The Single Channel Oscilloscope?

We’ve recently seen a number of announcements for single channel digital oscilloscopes. Some are configured like a (very large) pen. This is convenient, but the single channel is a real limitation.

A single channel scope can display one signal, so it can show you a signal at that point in the circuit: amplitude, frequency, waveform shape and so on. That’s certainly useful.

However, a large part of oscilloscope use is to determine the relationship between two or more signals.  For example, when signal A transitions high, does signal B transition low?  What is the time spacing between those two events?  That information requires a two-channel display.

If two channels are good, are four channels even better? There are some measurement situations where four channels are useful, but this is more a matter of convenience than necessity.

Suppose you need to view three signals A, B and C and you have a two-channel scope.  Then you could view and trigger from the A signal on channel 1. Then use channel 2 to view signal B and then signal C.  You can see B and C individually and relate them back to signal A, so you can determine the time relationship between all three signals.

It is more convenient to have all four traces visible, but this creates other challenges: keeping track of which trace is which, and configuring the various display and triggering controls.

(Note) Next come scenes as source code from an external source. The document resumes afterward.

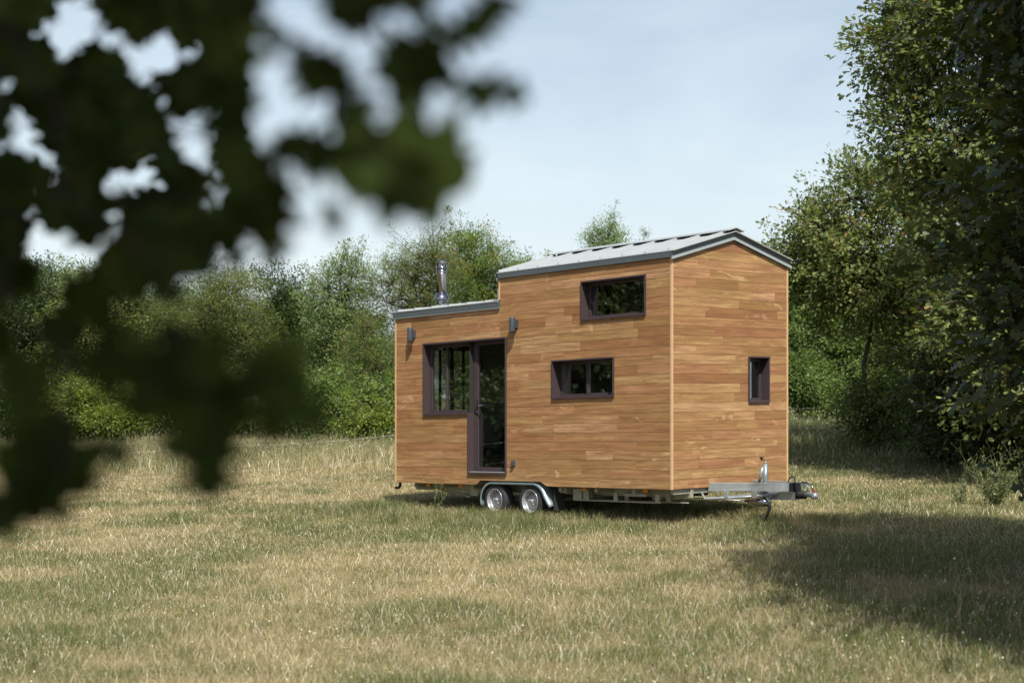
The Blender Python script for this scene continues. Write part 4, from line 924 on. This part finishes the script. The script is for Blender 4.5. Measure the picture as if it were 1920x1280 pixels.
    for k_, e in mains.items():
        p, r = limb_chain(hub, e, 0.005, 0.0018, rs, 7, 0.03); parts.append(chain(p, r, 7)); nd += list(p[1:]); nr += list(r[1:])
    # short twigs: every leaf springs from the nearest leaf or bough node closer to the hub
    nd = np.concatenate([np.array(nd), pos]); dh = np.linalg.norm(nd - hub, axis=1); k0 = len(nd) - n
    dm = np.linalg.norm(pos[:, None] - nd[None], axis=2) + 99 * (dh[None] >= dh[k0:, None] - 1e-6); b = dm.argmin(1)
    parts.append(tubes(nd[b], pos, np.full(n, 0.0013), np.full(n, 0.0009), 4))
    v, f, c = merge(parts); link('hanging_branch', np_mesh('hanging_branch', v - O, f, c, None, True), M['twig'], root)
near_oak()

# ------------------------------------------------------------------ wire fence behind the house
def fence():
    pts = [(-13.5, 25.0), (-5.6, 29.0), (-2.3, 31.2), (2.2, 34.0), (6.8, 37.3), (9.6, 40.0), (14.5, 41.5)]
    root = empty('wire_fence', (pts[0][0], pts[0][1], gz(*pts[0]))); O = root.location
    tag(root, 'electric fence of two thin white wires on slim stakes behind the house', 'fence')
    f = lambda x, y, z: (x - O.x, y - O.y, z - O.z)
    allp = []
    for (a, b), (c, d) in zip(pts, pts[1:]):
        k = max(1, round(math.hypot(c - a, d - b) / 4.5))
        for i in range(k): allp.append((a + (c - a) * i / k, b + (d - b) * i / k))
    allp.append(pts[-1])
    for x, y in allp:
        m = MB(f); z = gz(x, y); m.tube([(x, y, z - .2), (x, y, z + 1.06)], 0.010, 6); m.tube([(x, y, z + .98), (x, y, z + 1.02)], 0.018, 6); m.build('stake', M['post'], root)
    for h, r in ((1.0, 0.0013), (0.52, 0.0009)):
        m = MB(f); w = []
        for (a, b), (c, d) in zip(allp, allp[1:]):
            for i in range(4):
                t_ = i / 4; w.append((a + (c - a) * t_, b + (d - b) * t_, (gz(a, b) * (1 - t_) + gz(c, d) * t_) + h - 0.05 * math.sin(math.pi * t_)))
        w.append((*allp[-1], gz(*allp[-1]) + h)); m.tube(w, r, 5); m.build('wire', M['wire'], root)
fence()

# ------------------------------------------------------------------ meadow grass
def field(n, y0, y1, dens, rs, xm=0.42, pad=1.2):
    """random ground points over the seen wedge with density dens(y)"""
    ys = np.linspace(y0, y1, 400); w = dens(ys) * 2 * (xm * ys + pad); cdf = np.cumsum(w); tot = cdf[-1] * (ys[1] - ys[0]); cdf /= cdf[-1]
    n = int(tot) if n is None else n
    y = np.interp(rs.rand(n), cdf, ys); x = (rs.rand(n) * 2 - 1) * (xm * y + pad); return x, y
def blades(x, y, h, w, lean, tint, rs):
    n = len(x); z = zg(x, y) - 0.01; a = rs.uniform(0, 2 * np.pi, n); b = rs.uniform(0, 2 * np.pi, n)
    px, py = np.cos(a) * w / 2, np.sin(a) * w / 2; lx, ly = np.cos(b) * lean * h, np.sin(b) * lean * h
    V = np.empty((n, 5, 3))
    V[:, 0] = np.stack([x - px, y - py, z], -1); V[:, 1] = np.stack([x + px, y + py, z], -1)
    mx_, my_ = x + lx * 0.35, y + ly * 0.35; mz = z + h * 0.62
    V[:, 2] = np.stack([mx_ + px * .8, my_ + py * .8, mz], -1); V[:, 3] = np.stack([mx_ - px * .8, my_ - py * .8, mz], -1)
    V[:, 4] = np.stack([x + lx, y + ly, z + h * np.sqrt(np.maximum(0.1, 1 - (lean * 0.75) ** 2))], -1)
    base = (np.arange(n) * 5)[:, None]
    f = np.concatenate([base + [0, 1, 2, 3], base + [3, 2, 4]], 1).ravel(); c = np.tile([4, 3], n)
    return V.reshape(-1, 3), f, c, np.repeat(tint, 5, 0)
def dryness_and_shade(x, y):
    return np.clip(0.53 + 1.3 * (vnoise(x, y, 1.7, 11) - .5) + 0.85 * (vnoise(x, y, 5.5, 12) - .5) + 1.1 * (vnoise(x, y, .45, 13) - .5) + .12 * sstep(24, 30, y) - 0.45 * sstep(33, 40, y) - .38 * sstep(2.5, 6, x), 0, 1)  # last term: greener, darker blades to the right deepen the oak's shade in colour
def grass():
    rs = np.random.RandomState(5); out = []
    # short sward in tufts
    cx, cy = field(None, 6.5, 50, lambda y: 320 * np.minimum(1, (12 / y) ** 1.15), rs)
    k = 10; x = np.repeat(cx, k); y = np.repeat(cy, k); n = len(x); sp = 0.045 * np.maximum(1, y / 14)
    x = x + rs.normal(0, 1, n) * sp; y = y + rs.normal(0, 1, n) * sp
    D = dryness_and_shade(x, y); ct = np.repeat(rs.normal(0, .16, len(cx)), k)
    dry = np.clip(D + ct + rs.normal(0, .16, n), 0, 1)
    tall = 0.65 + 0.9 * vnoise(x, y, 2.2, 21) * (1.25 - D)
    hx, hy = (x - 0.9) * .6675 - (y - 22.9) * .7446, (x - 0.9) * .7446 + (y - 22.9) * .6675
    near = sstep(4.6, 3.4, np.abs(hx)) * sstep(2.3, 1.3, np.abs(hy))
    h = rs.uniform(0.03, 0.105, n) * tall * (1 + 0.5 * sstep(31, 40, y) + 1.5 * near); w = 0.0032 * np.maximum(1, y / 14) * rs.uniform(.6, 1.3, n)
    lean = rs.uniform(0.2, 1.25, n) * (0.7 + 0.45 * dry)
    tint = np.stack([dry, rs.uniform(.05, .95, n), (rs.rand(n) < .05) * rs.uniform(.3, .9, n)], -1)
    out.append(blades(x, y, h, w, lean, tint, rs))
    # flattened straw lying on the ground
    x, y = field(None, 6.5, 40, lambda y: 430 * np.minimum(1, (12 / y) ** 1.4), rs); n = len(x)
    tint = np.stack([np.clip(rs.normal(.9, .1, n), 0, 1), rs.uniform(.3, .9, n), (rs.rand(n) < .25) * rs.uniform(.2, .8, n)], -1)
    out.append(blades(x, y, rs.uniform(.06, .17, n), 0.0028 * np.maximum(1, y / 11), rs.uniform(.95, 1.25, n), tint, rs))
    v, f, c = merge([o[:3] for o in out]); t_ = np.concatenate([o[3] for o in out])
    o = link('meadow_grass', np_mesh('meadow_grass', v, f, c, t_), M['grass']); tag(o, 'short half dry meadow grass covering the field', 'grass', None, 'stuff')
    # taller stems with pale seed heads
    out = []; x1, y1 = field(None, 7.5, 38, lambda y: 95 * np.minimum(1, (14 / y) ** 0.9), rs)
    x2, y2 = field(None, 35, 47, lambda y: np.full_like(y, 34.0), rs)
    x = np.concatenate([x1, x2]); y = np.concatenate([y1, y2]); keep = rs.rand(len(x)) < 0.08 + 1.2 * np.maximum(0, vnoise(x, y, 1.1, 33) - .35) + .3 * sstep(34, 36, y); x, y = x[keep], y[keep]; n = len(x)
    far_ = sstep(34, 38, y); h = rs.uniform(.05, .17, n) * (1 + 2.4 * far_); lean = rs.uniform(.05, .5, n); b = rs.uniform(0, 6.28, n)
    z = zg(x, y); tipx, tipy, tipz = x + np.cos(b) * lean * h, y + np.sin(b) * lean * h, z + h * .95
    dry = np.clip(rs.normal(.75, .2, n) - .25 * far_, 0, 1); wd = 0.0022 * np.maximum(1, y / 12)
    tint = np.stack([dry, rs.uniform(.3, .9, n), np.zeros(n)], -1)
    p0 = np.stack([x, y, z - .01], -1); p1 = np.stack([tipx, tipy, tipz], -1)
    v, f, c = tubes(p0, p1, wd * .6, wd * .35, 3); out.append((v, f, c, np.repeat(tint, 6, 0)))
    hl = rs.uniform(.006, .018, n) * np.maximum(1, y / 22); hw = rs.uniform(.0035, .0075, n) * np.maximum(1, y / 18)
    d = unit(p1 - p0 + rs.normal(0, .05, (n, 3)))
    v, f, c = leaves(p1 - d * hl[:, None] * .4, d, unit(rs.normal(size=(n, 3))), hl, 'narrow'); tint2 = np.stack([np.ones(n), rs.uniform(.5, 1, n), rs.uniform(.7, 1, n)], -1)
    out.append((v, f, c, np.repeat(tint2, 4, 0)))
    v, f, c = leaves(p1 - d * hl[:, None] * .4, d, unit(rs.normal(size=(n, 3))), hl, 'simple'); out.append((v, f, c, np.repeat(tint2, 4, 0)))
    v, f, c = merge([o[:3] for o in out]); t_ = np.concatenate([o[3] for o in out])
    o = link('seeding_grass', np_mesh('seeding_grass', v, f, c, t_), M['grass']); tag(o, 'taller grass stems with pale seed heads scattered over the field', 'grass', None, 'stuff')
    # the uncut band in front of the hedge
    x, y = field(None, 34, 49, lambda y: 300 * sstep(32, 38, y), rs); keep = rs.rand(len(x)) < .35 + .65 * vnoise(x, y, 1.5, 41); x, y = x[keep], y[keep]; n = len(x)
    dry = np.clip(.50 + .7 * (vnoise(x, y, 2.3, 42) - .5) - .25 * sstep(3, 7, x) + rs.normal(0, .2, n), 0, 1)
    tint = np.stack([dry, rs.uniform(.35, 1.0, n), (rs.rand(n) < .10) * rs.uniform(.3, .9, n)], -1)
    v, f, c, t_ = blades(x, y, rs.uniform(.14, .42, n), np.full(n, .013), rs.uniform(.2, .9, n), tint, rs)
    o = link('tall_grass', np_mesh('tall_grass', v, f, c, t_), M['grass']); tag(o, 'uncut tall grass band in front of the hedgerow', 'grass', None, 'stuff')
grass()

# ------------------------------------------------------------------ single weeds
def weed(name, label, x, y, h, n_st, spread, seed, mat='weed', leaf=.05, heads=6, flower=0.0, cat='plant', per=9, group=None):
    rs = np.random.RandomState(seed); z = gz(x, y); root = empty(name, (x, y, z)); tag(root, label, cat, group)
    parts, P0, D = [], [], []; tips = []
    for i in range(n_st):
        a = rs.uniform(0, 6.28); e = np.array([math.cos(a) * spread * rs.uniform(.3, 1), math.sin(a) * spread * rs.uniform(.3, 1), h * rs.uniform(.55, 1)])
        p, r = limb_chain((0, 0, -.05), e, .006, .002, rs, 5, .05); parts.append(chain(p, r, 5))
        for q in range(per):
            t_ = rs.uniform(.1, .95); P0.append((1 - t_) * p[0] + t_ * e + rs.normal(0, .015, 3)); D.append(rs.normal(0, 1, 3) + [0, 0, .4])
        for q in range(heads):
            s = p[rs.randint(2, 6)]; e2 = s + np.array([*(rs.normal(0, .09, 2)), rs.uniform(.06, .2)]) * (h / .8); parts.append(tubes([s], [e2], [.002], [.001], 4)); tips.append(e2)
    v, f, c = merge(parts); link('stem', np_mesh('stem', v, f, c, np.tile([[.8, .4, 0.]], (len(v), 1))), M[mat], root)
    P0 = np.array(P0); D = np.array(D); n = len(P0); v, f, c = leaves(P0, D, unit(rs.normal(size=(n, 3))), rs.uniform(.5, 1.3, n) * leaf, 'narrow')
    link('leaf', np_mesh('leaf', v, f, c, np.repeat(np.stack([rs.rand(n), rs.rand(n), np.zeros(n)], -1), 4, 0)), M[mat], root)['kind'] = 'stuff'
    if tips:
        tp = np.repeat(np.array(tips), 5, 0); n = len(tp); v, f, c = leaves(tp, rs.normal(size=(n, 3)) + [0, 0, .8], unit(rs.normal(size=(n, 3))), rs.uniform(.010, .02, n) * (1.0 if flower else 1), 'narrow')
        link('flower', np_mesh('flower', v, f, c, np.repeat(np.stack([rs.rand(n), rs.uniform(.5, 1, n), np.full(n, flower)], -1), 4, 0)), M[mat], root)['kind'] = 'stuff'
    return root
weed('thistle', 'large grey green thistle clump standing in the grass at the right edge', ux(1865, 23.5), 23.5, .85, 34, .66, 301, leaf=.09, heads=7, flower=.3, per=17)
weed('thistle', 'smaller grey green thistle just left of the large clump', ux(1800, 24.2), 24.2, .48, 8, .36, 302, leaf=.07, heads=5, flower=.25, per=22)
wp = hworld(4.45, -0.5, 0)
weed('flowering_weed', 'straggly yellow flowered weed in front of the back of the trailer', wp.x, wp.y, .62, 5, .24, 303, leaf=.05, heads=2, flower=1.0)
for i, (u, y, h) in enumerate([(1690, 20.5, .62), (1640, 20.8, .45), (1800, 11.6, .62), (1842, 11.9, .60), (1885, 11.2, .5)]):
    lab = ['tall dry grass stalk leaning in the sun right of the coupling', 'shorter dry stalk left of the leaning one, right of the coupling', 'dry seed stalk in the shade low at the right, left one of three', 'dry seed stalk in the shade low at the right, middle one of three', 'short dry seed stalk in the shade at the right edge, right one of three'][i]
    weed('dry_stalk', lab, ux(u, y), y, h, 2, .28, 310 + i, 'grass', .06, 2, .6, 'plant', 3, 'dry stalks standing over the grass')
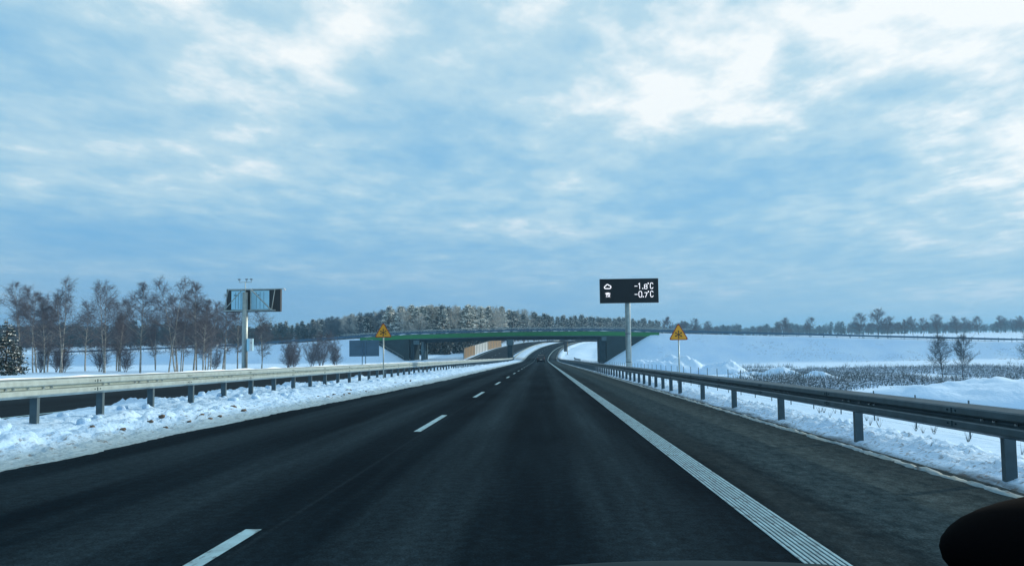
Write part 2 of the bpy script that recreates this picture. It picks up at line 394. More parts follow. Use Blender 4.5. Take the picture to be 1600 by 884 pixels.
def axis(segs):
    out = [segs[0][0]]
    for a, b, st in segs:
        n = max(1, round((b - a) / st)); out += [a + (b - a) * (i + 1) / n for i in range(n)]
    return out
xs = axis([(-4000, -1500, 500), (-1500, -500, 125), (-500, -160, 17), (-160, -60, 3), (-60, -24, 1.2), (-24, 24, .8), (24, 60, 1.2), (60, 170, 3), (170, 500, 17), (500, 1500, 125), (1500, 4000, 500)])
ys = axis([(-60, 0, 6), (0, 60, 1.0), (60, 215, 2.5), (215, 262, 1.0), (262, 400, 4), (400, 1000, 20), (1000, 2000, 100), (2000, 7000, 500)])
rows = [[(x, y, H(x, y)) for x in xs] for y in ys]
g = link('ground', uvmesh('ground', rows, M_SNOWG, None)); tag(g, kind='structure')

def strip(name, offs, s0, s1, st, m, h=0.0, kind='structure'):
    ss = axis([(s0, s1, st)])
    rows = [[W(s, o, h) for o in offs] for s in ss]; uvs = [[(o, s) for o in offs] for s in ss]
    return tag(link(name, uvmesh(name, rows, m, uvs)), kind=kind)
strip('road', [-6.6, -4, -2, 0, 2, 4.5], -20, SEND, 2.0, M_ASPH)
strip('opposite_road', [-22.6, -19, -15, -10.2], -20, SEND, 2.0, M_ASPH2)
# overpass road surface
rows = []; uvs = []
for x in axis([(-380, -60, 10), (-60, 40, 2), (40, 380, 10)]):
    rows.append([(x, y, ez(x) + (0.03 if -52 < x < 33 else 0.0)) for y in (BY0 + 1.6, 251, BY1 - 1.6)]); uvs.append([(y - 251 - 10, x) for y in (246.2, 251, 255.8)])
tag(link('overpass_road', uvmesh('overpass_road', rows, M_ASPH2, uvs)), kind='structure')

# markings
def mark(name, o0, o1, s0, s1, st=2.0, h=0.004):
    strip(name, [o0, o1], s0, s1, st, M_PAINT, h)
D0 = 1633 / (826 - 557) + .12 # far end of the nearest dash
k = 0; s = D0 - 4
while s < 420:
    mark('lane_marking', -2.21, -2.09, s, s + 4, 1.0, 0.004 + s * 0.00004); s += 12
ed = MB()
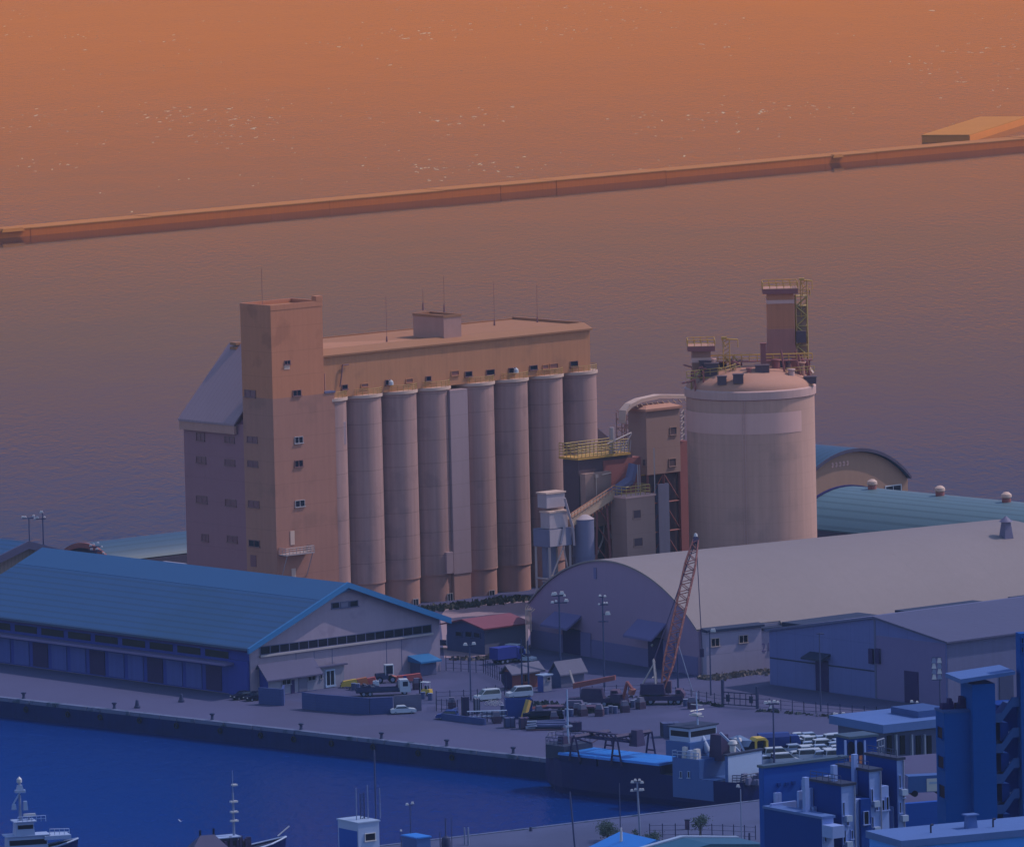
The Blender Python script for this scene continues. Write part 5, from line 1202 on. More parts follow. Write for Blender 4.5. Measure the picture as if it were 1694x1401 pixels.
# quay clutter: crates, pallets of pipes, dark bundles
rr = random.Random(21)
def crate(px, py, label, m, w, d, h, ang=8):
    r = empty('cargo_crate', G(px, py), R_(ang)); tag(r, label, 'crate')
    MB().box(-w/2, w/2, -d/2, d/2, .15, h).build('crate_body', M[m], r)
    mb = MB()
    for x in (-w/2, 0, w/2-.12): mb.box(x, x+.12, -d/2-.06, d/2+.06, 0, h+.06)
    mb.build('batten', M['dark_steel'], r)
crate(843, 1203, 'blue grey crate, leftmost in the quay clutter', 'hut_wall', 1.8, 1.6, 1.7)
crate(867, 1205, 'dark crate with pale top right of the blue grey crate', 'cargo_brown', 1.6, 1.6, 1.9)
crate(952, 1209, 'lone dark crate at the right end of the quay clutter', 'crane_dark', 1.9, 1.7, 1.6)
crate(770, 1183, 'dark upright machine crate beside the low retaining wall', 'crane_dark', 1.2, 1.3, 3.2)
crate(789, 1180, 'pale upright cabinet crate beside the low retaining wall', 'hut_cream', 1.0, 1.2, 2.6)
def bundle(px, py, label, m, n, L, rad, spread, h, ang=-5, cat='bundle'):
    r = empty('cargo_bundle', G(px, py), R_(ang)); tag(r, label, cat)
    mb = MB()
    for k in range(n):
        x = rr.uniform(-spread, spread); y = rr.uniform(-1.2, 1.2); z = rr.uniform(rad, h)
        mb.tube((x-L/2, y, z), (x+L/2, y+rr.uniform(-.3, .3), z+rr.uniform(-.2, .2)), rad, None, 6)
    mb.build('bundle_load', M[m], r); MB().box(-L/2, L/2, -1.3, 1.3, 0, .12).build('pallet', M['cargo_brown'], r)
bundle(900, 1194, 'black tarpaulin bundle of pipes behind the moored ship bow', 'black_paint', 16, 5.5, .38, .8, 1.7)
bundle(908, 1206, 'blue grey netted bundle in front of the black tarpaulin bundle', 'hut_wall', 14, 5.0, .25, .7, 1.2)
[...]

The cost of an oscilloscope is spread over different components: the analog front end, the digital and microprocessor section, the power supplies and the physical case.  For a two channel scope, the additional cost is in the second analog front end.  Given the additional utility of a two channel scope, we think it’s worth it.  So, you may find an application where a single channel scope is fine.  For general purpose circuit debugging, however, you’ll need a scope with at least two channels.